## START Information shown
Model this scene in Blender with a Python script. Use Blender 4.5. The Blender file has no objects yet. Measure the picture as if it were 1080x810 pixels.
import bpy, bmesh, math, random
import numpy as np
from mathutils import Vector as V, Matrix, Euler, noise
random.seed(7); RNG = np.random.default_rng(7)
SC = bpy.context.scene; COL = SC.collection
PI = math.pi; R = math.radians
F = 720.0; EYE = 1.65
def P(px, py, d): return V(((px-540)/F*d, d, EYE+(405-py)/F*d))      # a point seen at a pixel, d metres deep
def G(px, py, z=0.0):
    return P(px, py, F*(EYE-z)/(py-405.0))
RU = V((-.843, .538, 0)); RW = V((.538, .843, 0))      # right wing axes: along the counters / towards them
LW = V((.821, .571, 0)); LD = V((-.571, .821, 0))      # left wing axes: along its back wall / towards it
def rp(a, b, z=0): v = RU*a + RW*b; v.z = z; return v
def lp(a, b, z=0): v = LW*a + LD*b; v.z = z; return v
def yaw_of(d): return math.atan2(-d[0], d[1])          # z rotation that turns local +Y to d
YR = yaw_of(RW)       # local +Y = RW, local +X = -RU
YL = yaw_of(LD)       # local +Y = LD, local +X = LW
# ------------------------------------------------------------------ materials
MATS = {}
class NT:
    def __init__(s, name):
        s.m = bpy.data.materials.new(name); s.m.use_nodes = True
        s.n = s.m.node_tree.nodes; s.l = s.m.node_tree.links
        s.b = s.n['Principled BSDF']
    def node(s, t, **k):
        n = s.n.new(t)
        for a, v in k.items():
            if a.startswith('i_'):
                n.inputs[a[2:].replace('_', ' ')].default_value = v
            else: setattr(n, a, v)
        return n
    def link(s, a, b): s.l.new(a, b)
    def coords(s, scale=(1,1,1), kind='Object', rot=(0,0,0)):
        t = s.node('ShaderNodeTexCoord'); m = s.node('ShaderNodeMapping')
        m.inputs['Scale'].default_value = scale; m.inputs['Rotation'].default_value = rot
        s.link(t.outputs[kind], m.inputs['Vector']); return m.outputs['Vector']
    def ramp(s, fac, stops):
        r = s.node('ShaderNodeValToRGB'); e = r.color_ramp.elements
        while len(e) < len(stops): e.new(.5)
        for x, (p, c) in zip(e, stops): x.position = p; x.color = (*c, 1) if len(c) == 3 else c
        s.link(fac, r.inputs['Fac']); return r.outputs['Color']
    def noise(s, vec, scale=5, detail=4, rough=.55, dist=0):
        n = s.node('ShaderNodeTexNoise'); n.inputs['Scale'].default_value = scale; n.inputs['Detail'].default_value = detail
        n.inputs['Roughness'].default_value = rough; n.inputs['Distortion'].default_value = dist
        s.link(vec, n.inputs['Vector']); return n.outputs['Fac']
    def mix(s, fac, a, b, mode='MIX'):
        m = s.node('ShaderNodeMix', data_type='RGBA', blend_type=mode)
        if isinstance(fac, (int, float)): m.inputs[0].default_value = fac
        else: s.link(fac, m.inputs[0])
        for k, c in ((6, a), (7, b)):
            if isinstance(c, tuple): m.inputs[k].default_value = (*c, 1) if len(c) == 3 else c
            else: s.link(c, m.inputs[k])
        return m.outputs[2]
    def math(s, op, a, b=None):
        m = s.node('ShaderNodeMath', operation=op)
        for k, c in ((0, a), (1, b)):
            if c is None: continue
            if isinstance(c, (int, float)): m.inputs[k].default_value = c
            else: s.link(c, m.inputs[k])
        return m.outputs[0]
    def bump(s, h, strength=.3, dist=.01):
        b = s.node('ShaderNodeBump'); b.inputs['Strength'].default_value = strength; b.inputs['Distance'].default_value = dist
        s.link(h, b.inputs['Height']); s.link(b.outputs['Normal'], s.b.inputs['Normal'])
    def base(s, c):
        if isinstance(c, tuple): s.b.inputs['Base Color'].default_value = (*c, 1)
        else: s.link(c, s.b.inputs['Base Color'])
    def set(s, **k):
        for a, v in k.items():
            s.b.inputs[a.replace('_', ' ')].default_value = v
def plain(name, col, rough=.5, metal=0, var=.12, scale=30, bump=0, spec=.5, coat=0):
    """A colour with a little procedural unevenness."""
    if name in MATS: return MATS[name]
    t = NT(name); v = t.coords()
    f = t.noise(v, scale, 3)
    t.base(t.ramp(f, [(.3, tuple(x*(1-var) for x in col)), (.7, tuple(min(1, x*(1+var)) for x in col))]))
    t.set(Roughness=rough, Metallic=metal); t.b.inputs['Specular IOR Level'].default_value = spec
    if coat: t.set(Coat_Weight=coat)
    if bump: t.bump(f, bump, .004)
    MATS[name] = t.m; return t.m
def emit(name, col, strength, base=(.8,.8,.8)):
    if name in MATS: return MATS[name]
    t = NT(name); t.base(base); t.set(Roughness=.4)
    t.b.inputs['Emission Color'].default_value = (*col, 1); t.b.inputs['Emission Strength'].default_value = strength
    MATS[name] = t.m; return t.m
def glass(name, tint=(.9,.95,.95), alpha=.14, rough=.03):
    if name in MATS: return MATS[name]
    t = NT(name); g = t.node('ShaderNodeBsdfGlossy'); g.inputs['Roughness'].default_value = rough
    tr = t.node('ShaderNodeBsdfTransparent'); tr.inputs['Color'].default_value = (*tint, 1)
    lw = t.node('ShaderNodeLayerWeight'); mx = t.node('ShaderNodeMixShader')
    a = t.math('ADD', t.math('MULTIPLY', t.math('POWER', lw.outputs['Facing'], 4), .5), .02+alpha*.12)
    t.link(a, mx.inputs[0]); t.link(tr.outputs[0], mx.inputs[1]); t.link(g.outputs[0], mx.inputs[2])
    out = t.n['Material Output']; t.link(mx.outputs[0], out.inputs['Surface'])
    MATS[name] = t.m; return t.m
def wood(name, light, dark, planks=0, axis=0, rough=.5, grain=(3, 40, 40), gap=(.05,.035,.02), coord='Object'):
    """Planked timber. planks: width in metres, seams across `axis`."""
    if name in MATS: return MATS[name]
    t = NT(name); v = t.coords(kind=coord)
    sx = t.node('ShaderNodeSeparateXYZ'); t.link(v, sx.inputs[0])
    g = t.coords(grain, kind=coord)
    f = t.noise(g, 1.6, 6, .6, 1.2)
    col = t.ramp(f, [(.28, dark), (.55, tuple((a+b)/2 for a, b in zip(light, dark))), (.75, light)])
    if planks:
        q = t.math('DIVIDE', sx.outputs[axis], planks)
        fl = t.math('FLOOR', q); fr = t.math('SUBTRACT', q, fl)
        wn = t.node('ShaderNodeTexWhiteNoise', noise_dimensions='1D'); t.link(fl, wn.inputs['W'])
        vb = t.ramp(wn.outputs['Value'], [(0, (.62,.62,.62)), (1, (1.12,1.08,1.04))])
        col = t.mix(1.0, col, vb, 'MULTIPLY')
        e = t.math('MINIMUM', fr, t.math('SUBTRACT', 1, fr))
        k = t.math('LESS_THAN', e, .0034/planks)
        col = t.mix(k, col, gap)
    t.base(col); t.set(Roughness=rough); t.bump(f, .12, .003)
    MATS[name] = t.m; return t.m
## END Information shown
**Problem to work on:**
Extract all of the material exactly as it is written.

**Task response:**
Model this scene in Blender with a Python script. Use Blender 4.5. The Blender file has no objects yet. Measure the picture as if it were 1080x810 pixels.
import bpy, bmesh, math, random
import numpy as np
from mathutils import Vector as V, Matrix, Euler, noise
random.seed(7); RNG = np.random.default_rng(7)
SC = bpy.context.scene; COL = SC.collection
PI = math.pi; R = math.radians
F = 720.0; EYE = 1.65
def P(px, py, d): return V(((px-540)/F*d, d, EYE+(405-py)/F*d))      # a point seen at a pixel, d metres deep
def G(px, py, z=0.0):
    return P(px, py, F*(EYE-z)/(py-405.0))
RU = V((-.843, .538, 0)); RW = V((.538, .843, 0))      # right wing axes: along the counters / towards them
LW = V((.821, .571, 0)); LD = V((-.571, .821, 0))      # left wing axes: along its back wall / towards it
def rp(a, b, z=0): v = RU*a + RW*b; v.z = z; return v
def lp(a, b, z=0): v = LW*a + LD*b; v.z = z; return v
def yaw_of(d): return math.atan2(-d[0], d[1])          # z rotation that turns local +Y to d
YR = yaw_of(RW)       # local +Y = RW, local +X = -RU
YL = yaw_of(LD)       # local +Y = LD, local +X = LW
# ------------------------------------------------------------------ materials
MATS = {}
class NT:
    def __init__(s, name):
        s.m = bpy.data.materials.new(name); s.m.use_nodes = True
        s.n = s.m.node_tree.nodes; s.l = s.m.node_tree.links
        s.b = s.n['Principled BSDF']
    def node(s, t, **k):
        n = s.n.new(t)
        for a, v in k.items():
            if a.startswith('i_'):
                n.inputs[a[2:].replace('_', ' ')].default_value = v
            else: setattr(n, a, v)
        return n
    def link(s, a, b): s.l.new(a, b)
    def coords(s, scale=(1,1,1), kind='Object', rot=(0,0,0)):
        t = s.node('ShaderNodeTexCoord'); m = s.node('ShaderNodeMapping')
        m.inputs['Scale'].default_value = scale; m.inputs['Rotation'].default_value = rot
        s.link(t.outputs[kind], m.inputs['Vector']); return m.outputs['Vector']
    def ramp(s, fac, stops):
        r = s.node('ShaderNodeValToRGB'); e = r.color_ramp.elements
        while len(e) < len(stops): e.new(.5)
        for x, (p, c) in zip(e, stops): x.position = p; x.color = (*c, 1) if len(c) == 3 else c
        s.link(fac, r.inputs['Fac']); return r.outputs['Color']
    def noise(s, vec, scale=5, detail=4, rough=.55, dist=0):
        n = s.node('ShaderNodeTexNoise'); n.inputs['Scale'].default_value = scale; n.inputs['Detail'].default_value = detail
        n.inputs['Roughness'].default_value = rough; n.inputs['Distortion'].default_value = dist
        s.link(vec, n.inputs['Vector']); return n.outputs['Fac']
    def mix(s, fac, a, b, mode='MIX'):
        m = s.node('ShaderNodeMix', data_type='RGBA', blend_type=mode)
        if isinstance(fac, (int, float)): m.inputs[0].default_value = fac
        else: s.link(fac, m.inputs[0])
        for k, c in ((6, a), (7, b)):
            if isinstance(c, tuple): m.inputs[k].default_value = (*c, 1) if len(c) == 3 else c
            else: s.link(c, m.inputs[k])
        return m.outputs[2]
    def math(s, op, a, b=None):
        m = s.node('ShaderNodeMath', operation=op)
        for k, c in ((0, a), (1, b)):
            if c is None: continue
            if isinstance(c, (int, float)): m.inputs[k].default_value = c
            else: s.link(c, m.inputs[k])
        return m.outputs[0]
    def bump(s, h, strength=.3, dist=.01):
        b = s.node('ShaderNodeBump'); b.inputs['Strength'].default_value = strength; b.inputs['Distance'].default_value = dist
        s.link(h, b.inputs['Height']); s.link(b.outputs['Normal'], s.b.inputs['Normal'])
    def base(s, c):
        if isinstance(c, tuple): s.b.inputs['Base Color'].default_value = (*c, 1)
        else: s.link(c, s.b.inputs['Base Color'])
    def set(s, **k):
        for a, v in k.items():
            s.b.inputs[a.replace('_', ' ')].default_value = v
def plain(name, col, rough=.5, metal=0, var=.12, scale=30, bump=0, spec=.5, coat=0):
    """A colour with a little procedural unevenness."""
    if name in MATS: return MATS[name]
    t = NT(name); v = t.coords()
    f = t.noise(v, scale, 3)
    t.base(t.ramp(f, [(.3, tuple(x*(1-var) for x in col)), (.7, tuple(min(1, x*(1+var)) for x in col))]))
    t.set(Roughness=rough, Metallic=metal); t.b.inputs['Specular IOR Level'].default_value = spec
    if coat: t.set(Coat_Weight=coat)
    if bump: t.bump(f, bump, .004)
    MATS[name] = t.m; return t.m
def emit(name, col, strength, base=(.8,.8,.8)):
    if name in MATS: return MATS[name]
    t = NT(name); t.base(base); t.set(Roughness=.4)
    t.b.inputs['Emission Color'].default_value = (*col, 1); t.b.inputs['Emission Strength'].default_value = strength
    MATS[name] = t.m; return t.m
def glass(name, tint=(.9,.95,.95), alpha=.14, rough=.03):
    if name in MATS: return MATS[name]
    t = NT(name); g = t.node('ShaderNodeBsdfGlossy'); g.inputs['Roughness'].default_value = rough
    tr = t.node('ShaderNodeBsdfTransparent'); tr.inputs['Color'].default_value = (*tint, 1)
    lw = t.node('ShaderNodeLayerWeight'); mx = t.node('ShaderNodeMixShader')
    a = t.math('ADD', t.math('MULTIPLY', t.math('POWER', lw.outputs['Facing'], 4), .5), .02+alpha*.12)
    t.link(a, mx.inputs[0]); t.link(tr.outputs[0], mx.inputs[1]); t.link(g.outputs[0], mx.inputs[2])
    out = t.n['Material Output']; t.link(mx.outputs[0], out.inputs['Surface'])
    MATS[name] = t.m; return t.m
def wood(name, light, dark, planks=0, axis=0, rough=.5, grain=(3, 40, 40), gap=(.05,.035,.02), coord='Object'):
    """Planked timber. planks: width in metres, seams across `axis`."""
    if name in MATS: return MATS[name]
    t = NT(name); v = t.coords(kind=coord)
    sx = t.node('ShaderNodeSeparateXYZ'); t.link(v, sx.inputs[0])
    g = t.coords(grain, kind=coord)
    f = t.noise(g, 1.6, 6, .6, 1.2)
    col = t.ramp(f, [(.28, dark), (.55, tuple((a+b)/2 for a, b in zip(light, dark))), (.75, light)])
    if planks:
        q = t.math('DIVIDE', sx.outputs[axis], planks)
        fl = t.math('FLOOR', q); fr = t.math('SUBTRACT', q, fl)
        wn = t.node('ShaderNodeTexWhiteNoise', noise_dimensions='1D'); t.link(fl, wn.inputs['W'])
        vb = t.ramp(wn.outputs['Value'], [(0, (.62,.62,.62)), (1, (1.12,1.08,1.04))])
        col = t.mix(1.0, col, vb, 'MULTIPLY')
        e = t.math('MINIMUM', fr, t.math('SUBTRACT', 1, fr))
        k = t.math('LESS_THAN', e, .0034/planks)
        col = t.mix(k, col, gap)
    t.base(col); t.set(Roughness=rough); t.bump(f, .12, .003)
    MATS[name] = t.m; return t.m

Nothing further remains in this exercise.